CHARLES PEGUY. OUR YOUTH. THE MYSTERY OF THE MERCY OF JOAN OF ARC.

Поэтому не может быть и речи о том, чтобы они смотрели на нас инспекторским оком (как будто они сами и есть инспекторы). Не может быть и речи о том, чтобы они проверяли и судили нас, чтобы устраивали нам смотр и досмотр. Им спрашивать у нас отчета, им — у нас, вот уж действительно смехотворно. Единственное их право в отношении нас — умолкнуть. Так, чтобы о них забыли. Будем надеяться, они воспользуются им в полной мере.

Я утверждаю, что все мистики, составлявшие немалую долю в дрейфусизме, остались безупречными. Так важно ли, что политики предали мистику. Это их миссия.

Но тут вы мне скажите: значит — ни штабы, ни комитеты, ни лиги не имели ничего общего с вашей мистикой. Естественно, у них не было ничего общего. Вам же не хотелось бы, чтобы они имели к ней отношение. Что значит вся Лига прав человека в целом и даже Гражданина, что она собой представляет перед лицом совести, перед лицом мистики. Чего стоит какая–то политика, сотни разных политик против мистики. Сколь бы ненавистными они ни были, существуют они только благодаря нам, они — наши должники, причем навсегда. Любая мистика — кредитор любой из политик. Даже самое ненавистное в них — от нас, наше творение паразитирует на нас.

Вы добавите: значит и жертва тоже не имела с мистикой ничего общего. Со своей собственной мистикой. Теперь это уже очевидно. Мы бы отдали жизнь за Дрейфуса. Дрейфус не стал умирать ради Дрейфуса. Правила приличия требуют, чтобы жертва не имела никакого отношения к мистике собственного дела.

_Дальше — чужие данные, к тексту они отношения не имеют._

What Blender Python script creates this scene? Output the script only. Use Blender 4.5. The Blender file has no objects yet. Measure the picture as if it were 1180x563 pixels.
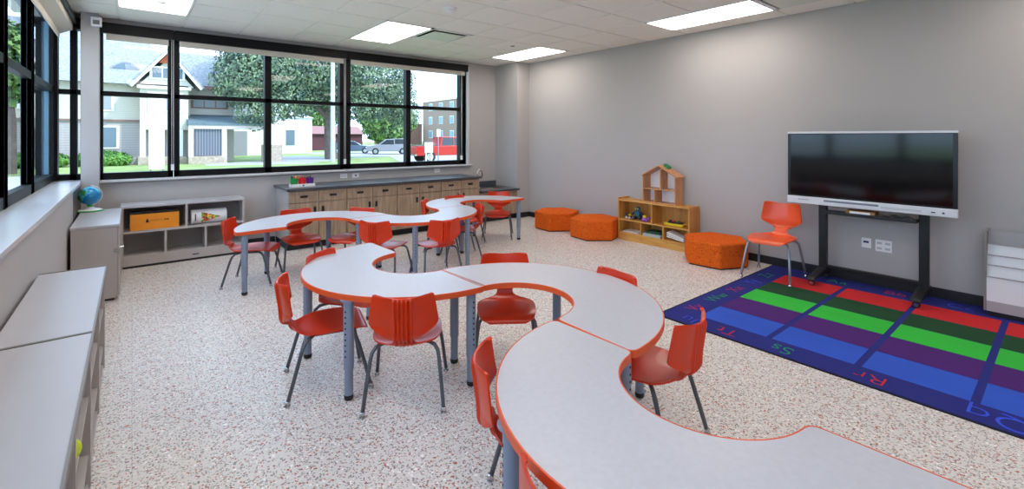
import bpy, bmesh, math, random
from mathutils import Vector, Matrix
from mathutils import noise as mnoise
random.seed(7)
PI=math.pi; R=math.radians
SC=bpy.context.scene
COL=SC.collection

# ------------------------------------------------------------------ materials
def srgb(r,g,b):
    f=lambda c:(c/255/12.92) if c/255<=.04045 else ((c/255+.055)/1.055)**2.4
    return (f(r),f(g),f(b),1)
def base(name):
    m=bpy.data.materials.new(name); m.use_nodes=True
    nt=m.node_tree; return m,nt,nt.nodes['Principled BSDF']
def mat(name,col,rough=.5,metal=0,spec=.5,coat=0,noise=None,bump=None,emit=None,estr=1):
    """plain procedural material; noise=(scale,amount) varies the colour, bump=(scale,strength)"""
    m,nt,p=base(name)
    p.inputs['Base Color'].default_value=col; p.inputs['Roughness'].default_value=rough
    p.inputs['Metallic'].default_value=metal; p.inputs['Specular IOR Level'].default_value=spec
    p.inputs['Coat Weight'].default_value=coat
    tc=nt.nodes.new('ShaderNodeTexCoord')
    if noise:
        n=nt.nodes.new('ShaderNodeTexNoise'); n.inputs['Scale'].default_value=noise[0]; n.inputs['Detail'].default_value=4
        nt.links.new(tc.outputs['Object'],n.inputs['Vector'])
        mx=nt.nodes.new('ShaderNodeMix'); mx.data_type='RGBA'
        a=noise[1]
        mx.inputs[6].default_value=(col[0]*(1-a),col[1]*(1-a),col[2]*(1-a),1)
        mx.inputs[7].default_value=(min(1,col[0]*(1+a)),min(1,col[1]*(1+a)),min(1,col[2]*(1+a)),1)
        cr=nt.nodes.new('ShaderNodeMapRange'); cr.inputs[1].default_value=.3; cr.inputs[2].default_value=.7
        nt.links.new(n.outputs['Fac'],cr.inputs[0]); nt.links.new(cr.outputs[0],mx.inputs[0])
        nt.links.new(mx.outputs[2],p.inputs['Base Color'])
    if bump:
        n=nt.nodes.new('ShaderNodeTexNoise'); n.inputs['Scale'].default_value=bump[0]; n.inputs['Detail'].default_value=3
        nt.links.new(tc.outputs['Object'],n.inputs['Vector'])
        b=nt.nodes.new('ShaderNodeBump'); b.inputs['Strength'].default_value=bump[1]; b.inputs['Distance'].default_value=.005
        nt.links.new(n.outputs['Fac'],b.inputs['Height']); nt.links.new(b.outputs['Normal'],p.inputs['Normal'])
    if emit:
        p.inputs['Emission Color'].default_value=emit; p.inputs['Emission Strength'].default_value=estr
    return m
def wood(name,c1,c2,stretch=(1,1,14),rough=.5,scale=3):
    m,nt,p=base(name)
    tc=nt.nodes.new('ShaderNodeTexCoord'); mp=nt.nodes.new('ShaderNodeMapping')
    mp.inputs['Scale'].default_value=stretch
    n=nt.nodes.new('ShaderNodeTexNoise'); n.inputs['Scale'].default_value=scale; n.inputs['Detail'].default_value=6; n.inputs['Distortion'].default_value=.6
    cr=nt.nodes.new('ShaderNodeValToRGB'); e=cr.color_ramp.elements
    e[0].position=.35; e[0].color=c1; e[1].position=.65; e[1].color=c2
    nt.links.new(tc.outputs['Object'],mp.inputs[0]); nt.links.new(mp.outputs[0],n.inputs['Vector'])
    nt.links.new(n.outputs['Fac'],cr.inputs[0]); nt.links.new(cr.outputs[0],p.inputs['Base Color'])
    p.inputs['Roughness'].default_value=rough
    return m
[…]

Здесь заключен весь триумф человеческой слабости, венец нашего тщеславия, величайшее из его свидетельств и доказательств; величайшие воплощение, образец, проявление, кульминация нашей немощи.

Так и должно было случиться, чтобы наше ничтожество достигло своего апогея, чтобы вся горечь была выпита и неблагодарность поистине оказалась вознаграждена.

Чтобы все завершилось. Чтобы рассеялись иллюзии.

Дело Дрейфуса, дрейфусизм, мистика, дрейфусарский мистицизм стали кульминацией, величайшим испытанием, одновременно, по меньшей мере, для трех мистик: иудейской, христианской и французской. И, как я покажу далее, эти три мистицизма в нем отнюдь не противоречили друг другу, отнюдь друг на друга не нападали, а, напротив, поддерживали Дело как раз своим совпадением, возможностью сопоставить факты, а такое совпадение и сопоставление фактов были, может быть, единственными в мировой истории.

Я могу утверждать, что все мистйки–дрейфусары остались мистиками, остались дрейфусарами и сохранили чистоту своих рук. Я это знаю, их список — в моих Тетрадях. То есть я хочу сказать, что вся мистика, вся преданность, вся вера дрейфусизма были изначально сосредоточены в Тетрадях, ведомые верным инстинктом, глубочайшим инстинктом, поскольку они были единственным издательским домом, сохранившим смысл и традицию, ставшим приютом для дрейфусарской мистики, священным для нас и, быть может, истории. Такова была первооснова, первый отряд наших друзей и подписчиков. Многие уже умерли. Все оставшиеся в живых сохранили нам неизменную верность. Или же, точнее, они стали той первоосновой, тем первым эшелоном людей мистических, преданных, верящих в дрейфусизм, теми, которые были и остались не только нашими друзьями и подписчиками, но и создателями наших Тетрадей, сотрудниками и учредителями наших Тетрадей. Считаю, что имею право так говорить. Люди, хранящие молчание, только они и имеют значение, безмолвные, только они и важны, молчаливые, только они и будут иметь значение, ибо неизменными и несгибаемыми остались все мистики. Все маленькие люди. Наконец, мы. Еще одно подтверждение и свидетельство этого я получил на последних пасхальных каникулах и на Троицу, [187] когда столько наших друзей и наших подписчиков, живущих в провинции, особенно преподавателей, нанесли нам дружеский визит в редакцию Тетрадей. Они остались такими же, какими были прежде, остались тем, кем были прежде, они все те же люди, что и десять лет тому назад. Двенадцать лет тому назад. Пятнадцать лет тому назад. И осмелюсь сказать, меня они тоже нашли тем же человеком, каким я был десять лет тому назад. Двенадцать лет. Пятнадцать лет. А ведь это, может быть, и есть самое трудное.